Language Teacher Education for a World on the Move: Meeting the Needs of Diverse Student Populations

Tenth International Conference on Language Teacher Education

Olga Kagan

 


Olga Kagan
Director, UCLA National Heritage Language Resource Center; Professor UCLA

 

Olga Kagan is a professor in the UCLA Department of Slavic, East European and Eurasian Languages and Cultures and director of the Title VI National Heritage Language Resource Center (NHLRC). Kagan is in also director of the Russian Flagship Center. She has published textbooks of Russian both as a foreign language and as a heritage language. Her textbook of Russian as a Heritage Language, Russian for Russians, received a book award from the American Association of Teachers of Russian and Eastern European Languages (AATSEEL). Her current main research interest is the teaching of heritage languages. In 2015 she received the MLA Award for Distinguished Service to the Profession.

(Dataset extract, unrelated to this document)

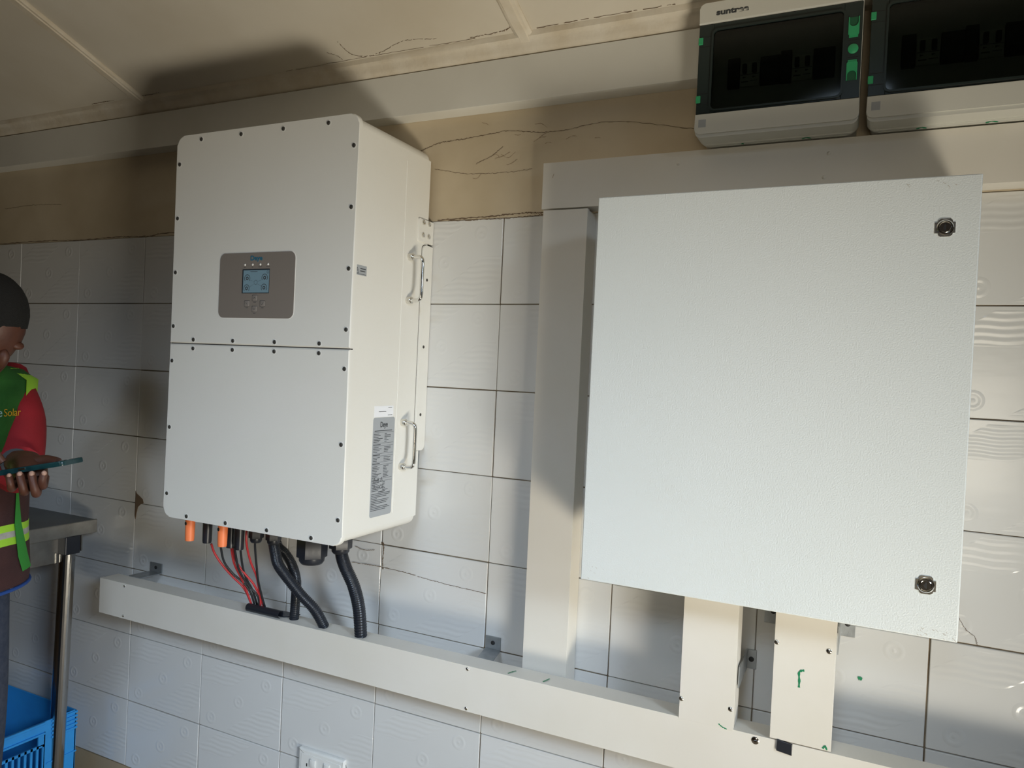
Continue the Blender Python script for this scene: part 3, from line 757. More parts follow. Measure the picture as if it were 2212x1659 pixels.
def conduit(label, pts, r, pitch=.0042):
    ps = [Vector(p) for p in pts]
    L = sum((a - b).length for a, b in zip(bez(ps, 60), bez(ps, 60)[1:]))
    n = int(L / pitch) * 4
    bm = BM()
    path = bez(ps, n)
    rad = [r * (1.0 if i % 4 in (1, 2) else .88) for i in range(len(path))]
    tube(bm, path, rad, 18)
    return tag(link('corrugated_conduit', bm, M['conduit'], smooth=80), label, 'conduit', 'black corrugated conduits under the inverter')
conduit('black corrugated conduit crossing in front, middle one of the three', [(1.333, -.20, -.778), (1.332, -.190, -.810), (1.334, -.181, -.838), (1.347, -.160, -.874), (1.369, -.137, -.915), (1.394, -.114, -.953), (1.409, -.094, -.998)], .0128)
conduit('black corrugated conduit bowing behind the middle one, leftmost of the three', [(1.284, -.155, -.735), (1.300, -.150, -.800), (1.318, -.142, -.820), (1.333, -.132, -.850), (1.335, -.118, -.890), (1.320, -.100, -.940), (1.309, -.090, -.998)], .0118)
conduit('black corrugated conduit leaving the corner gland, rightmost and thickest', [(1.487, -.145, -.775), (1.491, -.145, -.800), (1.499, -.138, -.83), (1.515, -.126, -.873), (1.522, -.112, -.927), (1.521, -.098, -.998)], .0150)
# split sleeve and rubber flap where the thin cables enter the trunking
sl = thing('cable_sleeve', 'black split rubber sleeve on the lower trunking where the thin cables enter', 'cable sleeve', (1.225, -.10, -.996))
bm = BM()
n = 20
rows = []
for x in (1.172, 1.280):
    ro = []
    for k in range(n + 1):
        a = math.radians(-40 + 300 * k / n)
        ro.append((bm.verts.new((x, -.107 + .0098 * math.cos(a), -.9868 + .0098 * math.sin(a))), bm.verts.new((x, -.107 + .0083 * math.cos(a), -.9868 + .0083 * math.sin(a)))))
    rows.append(ro)
for k in range(n):
    a, b = rows
    bm.faces.new((a[k][0], a[k + 1][0], b[k + 1][0], b[k][0])); bm.faces.new((a[k][1], b[k][1], b[k + 1][1], a[k + 1][1]))
    bm.faces.new((a[k][0], a[k][1], a[k + 1][1], a[k + 1][0])); bm.faces.new((b[k][0], b[k + 1][0], b[k + 1][1], b[k][1]))
link('tube', bm, M['black'], sl, smooth=50)
bm = BM(); prism(bm, [(1.168, -.100), (1.282, -.098), (1.302, -.080), (1.304, -.062), (1.22, -.070), (1.175, -.088)], -.9958, -.9930, 'Z'); link('flap', bm, M['black'], sl)

# ------------------------------------------------------------------ big cabinet
cab = thing('electrical_cabinet', 'big square pale grey metal wall cabinet with two round key locks', 'cabinet', (2.418, 0, -.73))
bm = BM(); box(bm, 2.124, 2.712, -.232, -.0008, -.724, -.036, bev=.002, seg=1); link('body', bm, M['cab'], cab)
bm = BM(); box(bm, 2.126, 2.710, -.236, -.231, -.722, -.038); link('door_gap_shade', bm, M['seam'], cab)  # dark sheet standing in for the shade in the gap behind the door
bm = BM(); prism(bm, rpoly(2.118, 2.7175, -.7297, -.0300, .0015, 2), -.2345, -.2500, 'Y', bev=.0018, seg=3)
door = link('door', bm, M['cab'], cab, smooth=35)
def lock(z, rot):
    x = 2.672
    lk = None
    bm = BM()
    pts = []
    s = .0138
    for a, b in ((-1, -.62), (-.62, -.62), (-.62, -.85), (-.45, -1), (.45, -1), (.72, -.82), (.72, -.62), (1, -.62), (1, .55), (.70, .55), (.70, .80), (.50, 1), (-.45, 1), (-.68, .82), (-.68, .58), (-1, .58)):
        pts.append((x + a * s, z + b * s))
    prism(bm, pts, -.2500, -.2512, 'Y', bev=.0003, seg=1)
    lk = link('lock_plate', bm, M['steel'], door, smooth=30)
    # third level pieces would be too deep: the barrel is joined beside the plate
    bm = BM(); lathe(bm, (x, -.2505, z), (0, -1, 0), [(0, .0118), (.0016, .0116), (.0030, .0102), (.0030, .0090), (.0022, .0088), (.0034, .0083), (.0038, .0076), (.0032, .0072), (.0032, .0)], 30)
    link('lock_barrel', bm, M['chrome'], door, smooth=35)
    bm = BM()
    prism(bm, [(x - .0006, z + .0052), (x + .0012, z + .0040), (x + .0012, z - .0046), (x + .0002, z - .0052), (x - .0030, z - .0008), (x - .0018, z + .0016)], -.2535, -.25395, 'Y')
    link('keyhole', bm, M['darker'], door)
lock(-.1083, 0); lock(-.6497, 1)
# scuffs at the lower corners of the door
bm = BM()
for i in range(26):
    cx, cz_ = (random.uniform(2.66, 2.715), random.uniform(-.727, -.712)) if i < 14 else ((random.uniform(2.12, 2.16), random.uniform(-.726, -.70)) if i < 20 else (random.uniform(2.6, 2.7), random.uniform(-.045, -.033)))
    s = random.uniform(.0008, .003)
    ribbon(bm, [(cx, -.25, cz_), (cx + s, -.25, cz_ - s * random.uniform(0, 1.5)), (cx + 1.6 * s, -.25, cz_ - s * random.uniform(0, 2))], .0005, (0, -1, 0), .0002, n=4)
link('scuff_marks', bm, M['smudge'], door)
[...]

Looking into the Future: A (Utopian?) Model of Heritage Language Education


My presentation will concern the past, present and future of heritage language teacher education in the United States. I will argue for a need to institutionalize heritage language programs, i.e., to make them long term and viable, as well as dependent on steady funding. To support my argument I will discuss the results of a national survey of heritage language learners. The survey results combined with the data from several recent research projects will serve as a foundation for three proposals I will make. I will propose that school districts should offer the languages of local communities for both heritage and foreign language learners. I will also suggest that language programs should set the goals of teaching heritage languages to high levels of proficiency, i.e., use proficiency standards when assessing both student achievement and program effectiveness. And finally, I will argue for making teacher preparation of HL instructors an integral part of language teacher education.